Monday, 6 January 2014

What was really behind AIM’s revitalised 2013 performance?

There is a tendency in January to look back and become a little wistful about the previous year; the highs, the lows and all that seemed to run remarkably quickly in-between. Maybe it’s the influence of a little too much festive cheer (obviously, referring to the copious amounts of turkey).

There are now facts and figures (rather than just after-dinner chatter between Corporate Financiers discussing their Q1 / 2 pipeline) which detail the success of the AIM market in 2013. According to UHY Hacker Young’s latest AIM report:
  • £881m raised (70% increase on 2012)
  • 56 companies joined
  • 25% fewer companies left (delisting or insolvency) than 2012. It is widely considered that the Alternative Investment Market is now competing with the FTSE main markets in terms of generating returns for investors.

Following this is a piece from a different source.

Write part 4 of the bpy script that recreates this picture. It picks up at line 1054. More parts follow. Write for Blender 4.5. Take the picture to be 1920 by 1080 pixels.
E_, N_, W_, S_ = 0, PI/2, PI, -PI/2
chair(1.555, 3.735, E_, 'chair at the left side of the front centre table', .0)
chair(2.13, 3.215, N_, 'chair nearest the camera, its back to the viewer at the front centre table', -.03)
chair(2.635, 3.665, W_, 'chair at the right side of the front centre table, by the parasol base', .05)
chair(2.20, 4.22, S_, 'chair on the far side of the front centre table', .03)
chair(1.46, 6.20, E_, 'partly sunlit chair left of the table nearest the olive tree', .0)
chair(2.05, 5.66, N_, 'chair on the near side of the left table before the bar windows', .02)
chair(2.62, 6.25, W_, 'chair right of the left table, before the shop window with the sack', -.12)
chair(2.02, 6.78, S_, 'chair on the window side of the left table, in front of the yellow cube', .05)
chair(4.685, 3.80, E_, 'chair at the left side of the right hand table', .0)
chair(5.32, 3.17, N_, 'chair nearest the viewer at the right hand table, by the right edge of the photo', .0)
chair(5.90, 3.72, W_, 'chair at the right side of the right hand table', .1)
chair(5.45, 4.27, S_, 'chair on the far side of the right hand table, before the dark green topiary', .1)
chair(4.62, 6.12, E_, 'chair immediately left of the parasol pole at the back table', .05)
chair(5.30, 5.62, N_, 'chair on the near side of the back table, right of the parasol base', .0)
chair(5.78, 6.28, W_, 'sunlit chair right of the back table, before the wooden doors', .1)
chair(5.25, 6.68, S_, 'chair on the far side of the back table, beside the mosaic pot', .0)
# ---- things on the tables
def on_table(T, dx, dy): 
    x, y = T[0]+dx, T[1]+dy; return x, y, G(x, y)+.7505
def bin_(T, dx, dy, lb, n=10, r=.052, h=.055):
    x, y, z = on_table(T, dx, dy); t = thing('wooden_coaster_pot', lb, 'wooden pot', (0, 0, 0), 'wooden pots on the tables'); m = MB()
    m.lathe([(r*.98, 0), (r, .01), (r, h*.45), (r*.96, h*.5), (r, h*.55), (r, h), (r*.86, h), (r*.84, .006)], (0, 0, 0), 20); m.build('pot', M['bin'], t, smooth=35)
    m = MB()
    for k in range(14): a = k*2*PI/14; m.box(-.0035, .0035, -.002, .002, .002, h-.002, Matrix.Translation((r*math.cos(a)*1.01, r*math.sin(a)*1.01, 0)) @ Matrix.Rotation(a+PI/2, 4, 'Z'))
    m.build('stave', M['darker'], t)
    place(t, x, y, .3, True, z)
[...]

What has changed to drive this growth?

Have increased regulatory sanctions aligning AIM companies corporate governance with those of the main market shed its reputation as the wild-west of exchanges? Perhaps the government’s effort to facilitate SME innovation, such as “patent box” tax breaks for biotech companies, have captured the imagination of investors? Or has the inclusion of AIM stocks in ISAs provided a fresh incentive?

Journalist David Prosser looks to another veritable driver as he questions whether the audience that AIM appeals to may be responsible for the ever-improving performance. AIM is a market of opportunity for “ordinary investors” to pick out overlooked and undervalued stocks that institutional investors have missed.

Whilst realistically the answer lies in the healthy combination of all these factors, there is one integral (and often undermined) point that has changed:

The maturity of companies coming to market

Maturity does not just equate to the amount of years a company has existed, but it can also be quantified in terms of wisdom and forward thinking; in other words, how thoroughly did the company anticipate and plan an eventual exit.

Companies are beginning to consider their exit from inception… they are not only concerned with profit margins, but also considerations such as working cost of capital and the maintenance of growth. They want to create the optimum final valuation of a well-structured Company that has water-tight Corporate Governance. These factors give investors more confidence upon entry into the public domain and later in the secondary market.

The investment story

The increased maturity of companies is also reflected by their decision to consider financial PR at an earlier stage during the IPO process. Companies are realising that their investment story cannot be created last minute. An integrated communication strategy should be prepared to position the company correctly to key audiences and manage market expectations of their stocks at an early stage. Some of the most successful IPOs of 2013 have proven the virtuous circle of commitment that exists between investment in PR, IR and share price.

An Abchurch client, SyQic, the fast growing OTT provider of live TV and on-demand paid video content across mobile and internet enabled consumer devices, demonstrated a successful flotation when it’s shares soared 30% on it’s first day of dealings following an over subscribed road show thanks to a well communicated investment story. 

Return to the status-quo

Many in the City are now looking ahead to 2014 with eager anticipation. What exciting, profitable and increasingly international companies are going to debut on the London junior market in 2014? The answer, in all likelihood, is many. And yes, there will be some that falter, but we must remember that this was the case pre–2008 too. The existence of one or two non-starters does not indicate the existence of a so called bubble in London markets, but rather a return to the natural status-quo. But as David Prosser pointed out, the AIM market is now a more dominant force and will continue to go from strength to strength.